RO: Sabah uyandığımızda ilk iş olarak banyoya gidiyoruz, ellerimizi yıkıyoruz, yüzümüzü yıkıyoruz, dişlerimizi fırçalıyoruz. Güne lavabonun başında dün ne yaptığımızı ya da bugün ne yapacağımızı düşünerek başlıyoruz. Bu dakikalar çok güzel ve önemli. Günün sonunda ise aynı ritüeli tekrar ediyoruz. Lavabo güne başladığımız ve günü bitirdiğimiz yer. Bu nedenle lavabonun hoş, güzel, işlevsel ve farklı olması gerektiğine inanıyorum.
Roca için Ruy Ohtake Koleksiyonunu oluşturmaya nereden başladınız?
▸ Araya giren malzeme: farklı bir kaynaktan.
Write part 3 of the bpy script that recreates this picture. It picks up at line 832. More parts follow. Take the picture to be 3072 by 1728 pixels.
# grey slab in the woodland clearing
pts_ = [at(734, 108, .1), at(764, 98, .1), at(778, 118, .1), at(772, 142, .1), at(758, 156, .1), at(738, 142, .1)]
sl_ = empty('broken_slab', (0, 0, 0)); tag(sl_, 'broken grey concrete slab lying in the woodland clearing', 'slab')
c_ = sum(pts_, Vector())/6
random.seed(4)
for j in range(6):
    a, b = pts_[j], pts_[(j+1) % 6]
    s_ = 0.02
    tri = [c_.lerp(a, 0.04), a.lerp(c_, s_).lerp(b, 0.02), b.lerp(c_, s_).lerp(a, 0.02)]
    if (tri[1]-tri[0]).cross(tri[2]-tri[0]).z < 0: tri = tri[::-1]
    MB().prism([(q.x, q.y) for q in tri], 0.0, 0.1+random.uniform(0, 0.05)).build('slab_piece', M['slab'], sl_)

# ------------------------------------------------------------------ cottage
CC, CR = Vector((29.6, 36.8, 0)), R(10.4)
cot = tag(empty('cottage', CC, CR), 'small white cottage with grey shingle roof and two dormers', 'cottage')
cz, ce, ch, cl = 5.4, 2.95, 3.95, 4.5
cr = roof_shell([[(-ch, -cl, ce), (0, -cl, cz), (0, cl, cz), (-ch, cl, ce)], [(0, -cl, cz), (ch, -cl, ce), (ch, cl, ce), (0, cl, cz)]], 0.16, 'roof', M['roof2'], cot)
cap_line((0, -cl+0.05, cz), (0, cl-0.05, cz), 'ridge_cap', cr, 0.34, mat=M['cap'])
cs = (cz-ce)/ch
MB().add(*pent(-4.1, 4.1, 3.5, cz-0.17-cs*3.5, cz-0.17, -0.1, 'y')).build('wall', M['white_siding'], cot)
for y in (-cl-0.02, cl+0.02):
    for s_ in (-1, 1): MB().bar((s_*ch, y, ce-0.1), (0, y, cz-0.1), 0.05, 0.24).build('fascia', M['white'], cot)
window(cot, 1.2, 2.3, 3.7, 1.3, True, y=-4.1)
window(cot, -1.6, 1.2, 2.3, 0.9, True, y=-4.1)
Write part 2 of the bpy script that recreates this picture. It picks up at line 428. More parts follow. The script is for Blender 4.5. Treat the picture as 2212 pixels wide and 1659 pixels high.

Koleksiyonun başlangıç noktası neydi?
RO: Doğanın en saf ve en olağanüstü formu olduğunu düşündüğüm için yumurta fikriyle başladım bu projeye. İnce olsa bile kabuğun sertliği etkileyici bir unsur. Sonra Roca için mümkün olduğunca ince ancak aynı zamanda kavisli bir tasarımı Fineceramic teknolojisi ile oluşturabileceğimi düşündüm. Bu koleksiyon teknoloji ve tasarımın mükemmel bir evliliği olarak ortaya çıktı.
Ruy Ohtake’nin tasarım sürecinden bahsedebilir misiniz? Bu süreçte neler deneyimlediniz?
RO: Tasarıma öncelikle, suyun bulunduğu kabın şeklini aldığı gerçeğini hesaba katarak başladım. Suyun düz yüzeyiyle kontrast oluşturması için dalgalı bir lavabo tasarladım. Roca’nın Fineceramic teknolojisinin sunduğu 3 mm kalınlığındaki porselen işimi daha kolay hale getirdi. Sonunda, bu lavabo teknoloji ile forma kavuştu.
Renk seçiminde parametreleriniz nelerdi?
RO: Seçtiğimiz 6 renk, kullanıcıların günlük hayatlarına en çok uyum sağlayan renkler. Renkleri seçerken insanların evleriyle bir bütün oluşturması gerektiğini göz önünde bulundurduk. Bu yüzden bu güzel renkleri kullanmayı tercih ettim.
Roca için bir lavabo tasarlamaya davet edildiğinizde ne hissettiniz?
RO: Roca, biz mimarlar ve tasarımcılar ile iş birliği yaparak ilginç tasarımlar ortaya koyabilen bir konumda. Bu yüzden teklifi aldığımda çok gurur duydum. Roca Brezilya’nın bu ürünü dünya pazarına yayacağını bilmek de beni çok gururlandırdı ve heyecanlandırdı. Ayrıca, ister büyük bir mimari yapı olsun, ister küçük bir parça olsun herhangi bir işin ustalar ile birlikte icrasına katılmayı çok seviyorum. Çünkü ustalara çok saygı duyuyorum. Roca’nın her parçayı özenle ve şefkatle üreten birçok ustasıyla birlikte çalışma fikri beni teklifi aldığımda çok mutlu etti.